Translation and the Scottish Psalter
[Trivia: which advertising mascots/characters have been played and/or voiced by . . .
Gilbert Gottfried, Daniel McKeague
Robert Downey Jr., Bill Hader
John Goodman, J.K. Simmons
Jake Stone (2011-2020), Kevin Miles (2020-now)
Jonathan Goldsmith (2006-2016), Augustin Legrand (2016-now)
(Some of these acting choices aren’t well known, but the mascots/characters themselves all are.)]
Languages are really different. I’ve opined before about how languages are constrained by the vocabulary of having words with specific definitions only for some such definitions—e.g., Hebrew, Arabic, and Spanish all have words for a ditch that is home to a stream in the rainy season but a dry valley otherwise, but English doesn’t. That also doesn’t get into the constraints of word order, double meanings, wordplay, or anything to do with cadence, syllabification, alliteration, even onomatopoeia.

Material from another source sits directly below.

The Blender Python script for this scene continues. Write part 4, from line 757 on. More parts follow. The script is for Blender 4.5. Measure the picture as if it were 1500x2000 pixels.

This makes every translation a specific act. You prioritize some things and leave others to the wayside. A good translation is therefore not the most literal rendering or the most readable one, but one which, having cleared all baselines of competence, understands its priorities and cleaves to them throughout. A translation for any kind of serious study should be more literal; a rendering of something to create poetry in the receiving language, like Alexander Pope’s Iliad, is going to be a lot looser and should not be understood by the reader to represent all of Homer’s personal ideas.
Obviously this is an issue with the parts of the Bible, and there are many, that are poetry. Then again, if you read a verse translation of the Psalms, you probably don’t have the mindset of trying to clarify doctrine and explore logical connections the way you might when you’re reading a letter like Ephesians. Therefore, the pitfalls of ahem rearranging the text to fit an English verse scheme, to say nothing of rhyming, are practically speaking pretty tiny.
Pursuant to that, if you’ve ever wanted a more poetic and flowing experience of the Psalms than a more literal translation suited for serious study (like the ESV) lends itself towards, I recommend the 1650 Scottish Psalter. (It’s called Scottish as a matter of national origin, not language.) Every Psalm is expressed in ballad meter, with an ABCB rhyme scheme (that has often survived the centuries, although not quite always).
The entire text can be found online; as an example, here’s the familiar Psalm 150, one of the more overtly musical ones rendered in a way that sounds more musical than many that are found in full-length translations.
Praise ye the Lord. God’s praise within
his sanctuary raise;
And to him in the firmament
of his pow’r give ye praise.
Because of all his mighty acts,
with praise him magnify:
O praise him, as he doth excel
in glorious majesty.
Praise him with trumpet’s sound; his praise
with psaltery advance:
With timbrel, harp, stringed instruments,
and organs, in the dance.
Praise him on cymbals loud; him praise
on cymbals sounding high.
Let each thing breathing praise the Lord.
Praise to the Lord give ye.
~
Answer:
Gilbert Gottfried, Daniel McKeague: the Aflac duck
Robert Downey Jr., Bill Hader: Mr. Peanut
John Goodman, J.K. Simmons: The Yellow M&M
Jake Stone (2011-2020), Kevin Miles (2020-now): “Jake from State Farm”
Jonathan Goldsmith (2006-2016), Augustin Legrand (2016-now): “The Most Interesting Man in the World.”